What you have to do:
Send back all the data below, exactly as given.

Provided material:
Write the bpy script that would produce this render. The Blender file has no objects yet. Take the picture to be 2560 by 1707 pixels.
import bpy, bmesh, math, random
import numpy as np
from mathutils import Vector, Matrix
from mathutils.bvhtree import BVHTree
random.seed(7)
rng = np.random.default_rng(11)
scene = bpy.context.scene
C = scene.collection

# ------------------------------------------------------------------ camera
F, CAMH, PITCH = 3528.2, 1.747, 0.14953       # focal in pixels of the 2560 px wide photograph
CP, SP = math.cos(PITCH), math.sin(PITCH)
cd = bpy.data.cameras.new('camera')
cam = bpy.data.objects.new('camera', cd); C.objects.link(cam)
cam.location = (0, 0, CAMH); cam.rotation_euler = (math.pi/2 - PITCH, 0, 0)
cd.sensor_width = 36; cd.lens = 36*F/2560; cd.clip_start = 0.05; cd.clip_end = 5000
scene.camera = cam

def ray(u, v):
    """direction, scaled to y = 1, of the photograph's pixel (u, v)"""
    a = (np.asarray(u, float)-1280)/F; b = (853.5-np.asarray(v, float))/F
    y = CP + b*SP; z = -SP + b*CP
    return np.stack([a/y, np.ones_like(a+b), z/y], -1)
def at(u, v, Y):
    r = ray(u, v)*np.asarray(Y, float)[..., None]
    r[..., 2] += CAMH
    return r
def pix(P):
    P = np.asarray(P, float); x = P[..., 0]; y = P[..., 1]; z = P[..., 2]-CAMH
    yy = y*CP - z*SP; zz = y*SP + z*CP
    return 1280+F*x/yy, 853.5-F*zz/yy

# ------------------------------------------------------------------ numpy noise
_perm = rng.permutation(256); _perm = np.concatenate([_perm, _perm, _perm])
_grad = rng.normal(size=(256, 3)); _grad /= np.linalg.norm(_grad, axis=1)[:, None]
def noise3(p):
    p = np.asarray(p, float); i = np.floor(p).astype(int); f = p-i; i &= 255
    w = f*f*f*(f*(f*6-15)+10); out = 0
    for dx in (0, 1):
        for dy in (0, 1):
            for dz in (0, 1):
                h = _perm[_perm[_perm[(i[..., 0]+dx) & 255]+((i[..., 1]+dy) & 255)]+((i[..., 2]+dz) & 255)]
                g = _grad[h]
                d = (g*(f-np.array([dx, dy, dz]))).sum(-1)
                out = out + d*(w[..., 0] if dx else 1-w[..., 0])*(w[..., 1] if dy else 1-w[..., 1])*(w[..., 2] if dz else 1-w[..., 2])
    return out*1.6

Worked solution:
Write the bpy script that would produce this render. The Blender file has no objects yet. Take the picture to be 2560 by 1707 pixels.
import bpy, bmesh, math, random
import numpy as np
from mathutils import Vector, Matrix
from mathutils.bvhtree import BVHTree
random.seed(7)
rng = np.random.default_rng(11)
scene = bpy.context.scene
C = scene.collection

# ------------------------------------------------------------------ camera
F, CAMH, PITCH = 3528.2, 1.747, 0.14953       # focal in pixels of the 2560 px wide photograph
CP, SP = math.cos(PITCH), math.sin(PITCH)
cd = bpy.data.cameras.new('camera')
cam = bpy.data.objects.new('camera', cd); C.objects.link(cam)
cam.location = (0, 0, CAMH); cam.rotation_euler = (math.pi/2 - PITCH, 0, 0)
cd.sensor_width = 36; cd.lens = 36*F/2560; cd.clip_start = 0.05; cd.clip_end = 5000
scene.camera = cam

def ray(u, v):
    """direction, scaled to y = 1, of the photograph's pixel (u, v)"""
    a = (np.asarray(u, float)-1280)/F; b = (853.5-np.asarray(v, float))/F
    y = CP + b*SP; z = -SP + b*CP
    return np.stack([a/y, np.ones_like(a+b), z/y], -1)
def at(u, v, Y):
    r = ray(u, v)*np.asarray(Y, float)[..., None]
    r[..., 2] += CAMH
    return r
def pix(P):
    P = np.asarray(P, float); x = P[..., 0]; y = P[..., 1]; z = P[..., 2]-CAMH
    yy = y*CP - z*SP; zz = y*SP + z*CP
    return 1280+F*x/yy, 853.5-F*zz/yy

# ------------------------------------------------------------------ numpy noise
_perm = rng.permutation(256); _perm = np.concatenate([_perm, _perm, _perm])
_grad = rng.normal(size=(256, 3)); _grad /= np.linalg.norm(_grad, axis=1)[:, None]
def noise3(p):
    p = np.asarray(p, float); i = np.floor(p).astype(int); f = p-i; i &= 255
    w = f*f*f*(f*(f*6-15)+10); out = 0
    for dx in (0, 1):
        for dy in (0, 1):
            for dz in (0, 1):
                h = _perm[_perm[_perm[(i[..., 0]+dx) & 255]+((i[..., 1]+dy) & 255)]+((i[..., 2]+dz) & 255)]
                g = _grad[h]
                d = (g*(f-np.array([dx, dy, dz]))).sum(-1)
                out = out + d*(w[..., 0] if dx else 1-w[..., 0])*(w[..., 1] if dy else 1-w[..., 1])*(w[..., 2] if dz else 1-w[..., 2])
    return out*1.6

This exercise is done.